Hey. Today's poem is "Poppies," by Mary Oliver.
It was recommended me by friend, and after reading it I think I'm in love with this lady. It is quite obvious we were meant to be. Surely, there must have been some sort of cosmic mishap, a mistake which caused me to be born in '86 and she '35. Life can be so cruel.
Oliver attended Ohio State University and Vasser College, dropping out of both, then making it as a poet in the world, publishing more than a dozen books of poems.
She has won a whole slew of awards, including the Pulitzer Prize and the National Book Award. You can read more about all her shenanigans here.
It's hard to say why I like "Poppies" so much. Usually nature poems cause me to point up my nose, sneering. But it isn't spoiled by the cheesiness of trancendentalists, and then it isn't really about nature—or poppies—for that matter, is it?

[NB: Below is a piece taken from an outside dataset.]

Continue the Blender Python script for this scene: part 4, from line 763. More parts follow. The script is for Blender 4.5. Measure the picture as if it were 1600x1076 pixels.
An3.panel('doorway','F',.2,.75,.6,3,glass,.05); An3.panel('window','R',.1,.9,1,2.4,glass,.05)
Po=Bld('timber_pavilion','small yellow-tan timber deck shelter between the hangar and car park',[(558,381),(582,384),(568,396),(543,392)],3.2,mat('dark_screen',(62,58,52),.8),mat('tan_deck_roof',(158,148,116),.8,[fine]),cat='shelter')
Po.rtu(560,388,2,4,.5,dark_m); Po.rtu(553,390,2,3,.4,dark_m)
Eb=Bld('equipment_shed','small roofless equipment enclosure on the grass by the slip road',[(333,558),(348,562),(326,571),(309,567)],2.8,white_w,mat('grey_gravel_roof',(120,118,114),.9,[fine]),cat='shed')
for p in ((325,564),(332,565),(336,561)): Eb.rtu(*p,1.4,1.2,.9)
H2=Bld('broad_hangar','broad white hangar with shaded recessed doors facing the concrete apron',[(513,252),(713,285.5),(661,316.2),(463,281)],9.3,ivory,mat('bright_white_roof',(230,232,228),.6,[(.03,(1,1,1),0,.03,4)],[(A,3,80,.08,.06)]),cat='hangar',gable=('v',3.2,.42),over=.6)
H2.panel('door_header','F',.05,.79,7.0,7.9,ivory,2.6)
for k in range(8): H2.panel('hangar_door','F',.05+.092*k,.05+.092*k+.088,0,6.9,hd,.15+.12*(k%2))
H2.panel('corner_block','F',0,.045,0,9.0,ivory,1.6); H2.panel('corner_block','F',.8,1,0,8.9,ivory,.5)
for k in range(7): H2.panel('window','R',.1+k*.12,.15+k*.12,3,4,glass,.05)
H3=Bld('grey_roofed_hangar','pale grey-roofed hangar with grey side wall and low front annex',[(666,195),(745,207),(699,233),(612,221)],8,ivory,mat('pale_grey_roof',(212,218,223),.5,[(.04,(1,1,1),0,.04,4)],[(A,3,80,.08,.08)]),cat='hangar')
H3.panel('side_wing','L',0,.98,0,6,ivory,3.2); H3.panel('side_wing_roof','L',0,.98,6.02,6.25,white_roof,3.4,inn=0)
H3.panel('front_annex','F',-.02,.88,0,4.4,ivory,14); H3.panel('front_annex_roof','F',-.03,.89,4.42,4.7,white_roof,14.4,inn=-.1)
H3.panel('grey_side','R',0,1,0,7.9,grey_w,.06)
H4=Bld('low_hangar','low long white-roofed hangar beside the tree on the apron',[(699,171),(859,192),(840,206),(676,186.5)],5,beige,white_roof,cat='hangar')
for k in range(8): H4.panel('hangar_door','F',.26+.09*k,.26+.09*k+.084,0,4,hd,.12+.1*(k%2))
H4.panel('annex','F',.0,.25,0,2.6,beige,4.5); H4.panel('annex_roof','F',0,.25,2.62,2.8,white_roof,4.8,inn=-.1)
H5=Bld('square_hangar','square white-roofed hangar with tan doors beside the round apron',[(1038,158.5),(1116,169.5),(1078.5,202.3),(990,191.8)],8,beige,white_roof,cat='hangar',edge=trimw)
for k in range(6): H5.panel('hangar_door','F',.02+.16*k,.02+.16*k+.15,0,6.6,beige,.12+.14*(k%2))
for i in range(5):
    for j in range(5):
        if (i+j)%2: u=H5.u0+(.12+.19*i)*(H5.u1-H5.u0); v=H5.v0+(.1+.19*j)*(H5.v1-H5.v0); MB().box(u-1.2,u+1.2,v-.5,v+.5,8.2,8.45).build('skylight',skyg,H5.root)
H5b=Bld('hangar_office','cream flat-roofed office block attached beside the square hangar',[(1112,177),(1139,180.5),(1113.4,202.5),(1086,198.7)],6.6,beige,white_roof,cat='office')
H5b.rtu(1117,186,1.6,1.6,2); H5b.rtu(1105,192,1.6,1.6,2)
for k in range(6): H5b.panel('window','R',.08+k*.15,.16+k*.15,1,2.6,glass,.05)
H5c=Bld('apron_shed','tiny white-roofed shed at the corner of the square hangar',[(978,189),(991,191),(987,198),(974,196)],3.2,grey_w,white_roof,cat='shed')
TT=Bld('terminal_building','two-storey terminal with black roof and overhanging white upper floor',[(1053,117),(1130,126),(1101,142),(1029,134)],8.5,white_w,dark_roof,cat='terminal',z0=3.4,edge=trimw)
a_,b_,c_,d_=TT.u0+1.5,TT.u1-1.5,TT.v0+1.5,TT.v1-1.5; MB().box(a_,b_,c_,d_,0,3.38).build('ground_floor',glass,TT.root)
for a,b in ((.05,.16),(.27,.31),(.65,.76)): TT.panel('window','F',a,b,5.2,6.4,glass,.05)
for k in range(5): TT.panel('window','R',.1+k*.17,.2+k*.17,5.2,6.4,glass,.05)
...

Once in English we read Frost's "Fireflies in the Garden," and the good teacher Allen said, "Poems are never about what they say they're about. Poems are always about people." Or something similar to that.
The poem's chock full of life and death, of thumbing the nose at death, giving it the bird and sitting in warm suns and all that stuff. Like Royal Tenenbaum, "Scrapping and yelling. Mixing it up. Loving every minute with this damn crew."
"Of course nothing stops the cold, / black, curved blade" and but for now we live, and "what can you do about it— / deep blue night?"